I love my Sabbath days.  I do my best to keep them.  For us as Adventists, that means resting and worshiping and taking in the beauty of what’s been created whenever possible from sundown Friday to sundown Saturday.

Seventh-day Adventists Believe (2nd edition 20...
Seventh-day Adventists Believe (2nd edition 2005), official publication explaining the fundamental beliefs of the Seventh-day Adventist church. (Photo credit: Wikipedia)

For me, that Saturday Sabbath is something that’s drawn me in to the Adventist religion ever since I started attending its churches nearly 23 years ago.  It just makes sense to me, in terms of the day that was set aside for rest and what is the seventh day on the calendar.

I’ve had a pretty good Sabbath routine going in my spiritual life in those 23 years spent attending Adventist churches — being able to put aside any work as it turns dark on a Friday evening and even dozing off early in wonderful relaxation, getting ready for church and heading out the door to worship on a Saturday morning — or spending time studying and worshiping at home — napping on a Saturday afternoon, enjoying some time for fellowship.

In all those years, about the only times that I’ve had to do any work — aside from that involving church duties — on my Sabbath days have been those days about 3-4 months apart when I’d be carrying a pager while on-call at my full-time job.  I could live with those occasional breaks in my Sabbath-keeping routine, and from mid-September of 2006 and on through the next five years, I didn’t even have to deal with an on-call routine.

That felt good.  I love these Sabbath days — days that I can spend with family and friends, focusing on the words that can recharge me.

But as the weeks and months of unemployment have gone by, and as finances and a family’s security become threatened by little to no response to job search efforts, I’ve found myself going back and forth in my mind and in my heart about looking for work that would have a dramatic impact on my Sabbath beliefs and routines.

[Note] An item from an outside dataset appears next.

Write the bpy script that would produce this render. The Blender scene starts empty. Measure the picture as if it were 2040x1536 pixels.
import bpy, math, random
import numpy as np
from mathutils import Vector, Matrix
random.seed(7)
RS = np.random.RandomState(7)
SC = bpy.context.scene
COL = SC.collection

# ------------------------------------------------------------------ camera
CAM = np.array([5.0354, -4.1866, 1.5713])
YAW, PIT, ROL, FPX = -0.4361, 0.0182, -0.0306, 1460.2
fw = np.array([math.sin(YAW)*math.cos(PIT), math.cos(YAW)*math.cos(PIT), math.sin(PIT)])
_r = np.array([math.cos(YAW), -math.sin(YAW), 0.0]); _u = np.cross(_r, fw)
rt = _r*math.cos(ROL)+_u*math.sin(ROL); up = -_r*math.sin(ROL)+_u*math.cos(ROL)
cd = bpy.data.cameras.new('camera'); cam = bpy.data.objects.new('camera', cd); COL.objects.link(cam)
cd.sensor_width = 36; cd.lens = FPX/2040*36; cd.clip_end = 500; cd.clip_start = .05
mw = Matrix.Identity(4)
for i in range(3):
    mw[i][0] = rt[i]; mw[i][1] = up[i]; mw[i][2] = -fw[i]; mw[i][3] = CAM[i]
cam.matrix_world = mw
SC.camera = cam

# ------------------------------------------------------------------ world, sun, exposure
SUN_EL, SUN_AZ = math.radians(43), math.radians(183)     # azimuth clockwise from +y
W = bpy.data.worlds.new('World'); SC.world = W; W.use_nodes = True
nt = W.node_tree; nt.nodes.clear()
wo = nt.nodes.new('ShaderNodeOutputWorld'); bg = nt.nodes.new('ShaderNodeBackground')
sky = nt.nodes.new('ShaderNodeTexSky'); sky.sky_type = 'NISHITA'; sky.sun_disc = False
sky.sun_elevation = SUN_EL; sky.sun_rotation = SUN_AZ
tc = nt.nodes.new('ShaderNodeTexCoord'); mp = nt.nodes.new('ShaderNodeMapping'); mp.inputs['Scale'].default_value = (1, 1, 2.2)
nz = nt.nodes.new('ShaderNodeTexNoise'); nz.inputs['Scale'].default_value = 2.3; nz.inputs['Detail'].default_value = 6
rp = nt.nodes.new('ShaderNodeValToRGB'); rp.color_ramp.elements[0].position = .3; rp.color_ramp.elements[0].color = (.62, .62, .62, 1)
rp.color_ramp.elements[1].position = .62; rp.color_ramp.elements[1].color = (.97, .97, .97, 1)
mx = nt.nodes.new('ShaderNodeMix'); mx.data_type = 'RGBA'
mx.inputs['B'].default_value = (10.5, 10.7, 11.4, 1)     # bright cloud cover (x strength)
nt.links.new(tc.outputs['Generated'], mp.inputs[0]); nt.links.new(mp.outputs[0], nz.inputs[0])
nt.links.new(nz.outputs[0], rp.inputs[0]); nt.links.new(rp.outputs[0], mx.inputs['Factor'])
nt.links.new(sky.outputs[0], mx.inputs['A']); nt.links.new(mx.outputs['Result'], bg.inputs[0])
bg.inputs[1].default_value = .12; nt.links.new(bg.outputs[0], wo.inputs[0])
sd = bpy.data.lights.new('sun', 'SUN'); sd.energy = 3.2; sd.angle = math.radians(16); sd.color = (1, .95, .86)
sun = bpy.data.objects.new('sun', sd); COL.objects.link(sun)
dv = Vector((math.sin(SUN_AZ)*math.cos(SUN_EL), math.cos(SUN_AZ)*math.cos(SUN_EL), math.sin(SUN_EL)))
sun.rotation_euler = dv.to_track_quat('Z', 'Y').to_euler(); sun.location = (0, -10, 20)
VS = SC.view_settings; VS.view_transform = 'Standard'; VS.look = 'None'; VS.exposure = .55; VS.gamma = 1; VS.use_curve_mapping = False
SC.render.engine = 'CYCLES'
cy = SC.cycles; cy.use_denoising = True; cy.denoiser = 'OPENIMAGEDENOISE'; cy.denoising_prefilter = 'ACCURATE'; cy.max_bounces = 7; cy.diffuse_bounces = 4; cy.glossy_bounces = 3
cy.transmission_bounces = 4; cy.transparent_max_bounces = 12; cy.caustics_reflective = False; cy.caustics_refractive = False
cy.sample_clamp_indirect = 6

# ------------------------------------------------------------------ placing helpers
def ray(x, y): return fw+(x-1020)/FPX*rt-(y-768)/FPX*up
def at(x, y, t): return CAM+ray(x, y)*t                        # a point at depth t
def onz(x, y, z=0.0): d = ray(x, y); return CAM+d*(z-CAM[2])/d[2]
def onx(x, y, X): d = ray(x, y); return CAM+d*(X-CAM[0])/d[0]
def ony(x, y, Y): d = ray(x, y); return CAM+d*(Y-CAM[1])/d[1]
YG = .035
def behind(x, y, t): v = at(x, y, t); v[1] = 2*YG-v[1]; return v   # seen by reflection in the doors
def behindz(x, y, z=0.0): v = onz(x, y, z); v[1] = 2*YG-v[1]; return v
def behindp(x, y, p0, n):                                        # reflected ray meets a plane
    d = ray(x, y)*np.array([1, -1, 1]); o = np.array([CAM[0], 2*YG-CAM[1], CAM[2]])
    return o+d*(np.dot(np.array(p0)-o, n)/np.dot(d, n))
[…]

For example, there’s been this internal and external struggle going on for a while now with the thought of going around to dealerships offering paid training to become a car salesman.  If I put my mind to it, I believe I could do the job.  But then there’s the sticky issue of the best days to sell cars falling on Saturdays.

I’m still very serious about trying to start something of my own to make money.  Those wheels are in motion.  The only thing is that it would take some time before that becomes a good enough money-making alternative to keep us afloat financially.  It would take what amounts to a miracle to have it take off that fast.

In other words, it would take a miracle to keep my beloved Saturday Sabbath-keeping routine from being threatened.  That’s a thought that tears at me.

Yet, here I am — faced with hard choices, praying for a miracle during this long Labor Day weekend.  Even if that miracle doesn’t happen on the timeline that I want, even if I do have to “resort” to being a car salesman and working on Saturdays and trying to “carve out” a day of rest at another time, I’d bust my hump to get back into that preferred routine by making my own “work-at-home” idea as big as it can possibly be, as soon as possible.  That’s the best hope I have at this point.

I believe in miracles.  Here it is, as I write this on a Saturday, and I believe that “this is the day.”  I’m praying to be able to keep it that way.